Making matters worse in "No Strings Attached" is a sensational supporting cast that drowns in the wake of the creators’ lack of any clue what to do with them. Kevin Kline as Adam's father is a heedless hedonist whose love of drugs and sex is supposedly funny because he's old. That's the joke, he's old. I imagine that Reitman thought hiring Kevin Kline was all that he needed to make this character work and that's not an unreasonable notion, but even Kline's charm can't get around how misbegotten Reitman's direction of No Strings Attached is. 

Lake Bell plays Adam's co-worker who clearly has a crush on him. Here, the film adds a strange sort of cruelty as nice guy Adam is asked to flirt with Bell's Lucy while pining for crazy Emma. If Lucy were a bigger nutcase than Emma or maybe just mean in some way then his behavior toward her might be excusable. Instead, Lucy and Adam have an uncomfortable and brief courtship before she is shuffled off into another character's jockey send off. 

The brilliant Greta Gerwig from “Greenberg” is wasted in the role of Emma's best friend, sweetly paired off with Adam's best friend Eli (Jake M. Johnson) in one of the film's many thrown away plots. And The Office star Mindy Kaling is brought in to deliver a few tart one liners that sound as if she wrote them herself. Kaling's character exists only for one-liners and to her credit they are the funniest moments in the film. 

There are parts as well for rapper Ludacris, Cary Elwes, and Juno's best pal Olivia Thirlby but nothing really of note. It seems at times that everyone in the cast was hired to inhabit a type and then jokes were written to play off of that type and then everything was cut together with fingers crossed that something coherent would emerge. 

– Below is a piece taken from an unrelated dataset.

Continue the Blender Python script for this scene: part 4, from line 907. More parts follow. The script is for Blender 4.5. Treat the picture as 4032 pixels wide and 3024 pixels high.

Sadly, nothing coherent does emerge from No Strings Attached aside from a continuing sense that Ashton Kutcher has talent and really poor taste in material. Like us, Kutcher saw the potential of the idea of No Strings Attached but like the rest of the cast he is left hanging by a creative team that failed to develop anything beyond a premise and a couple of good one liners.

One last note, some Oscar pundits have wondered aloud if No Strings Attached were bad enough to be Natalie Portman’s “Norbit,” i.e the film that some believe sunk Eddie Murphy’s chances of winning Best Supporting Actor for his excellent turn in “Dreamgirls.” The answer is a simple no: “No Strings Attached” is not as bad as “Norbit.” Indeed, few movies have ever been as bad as “Norbit.”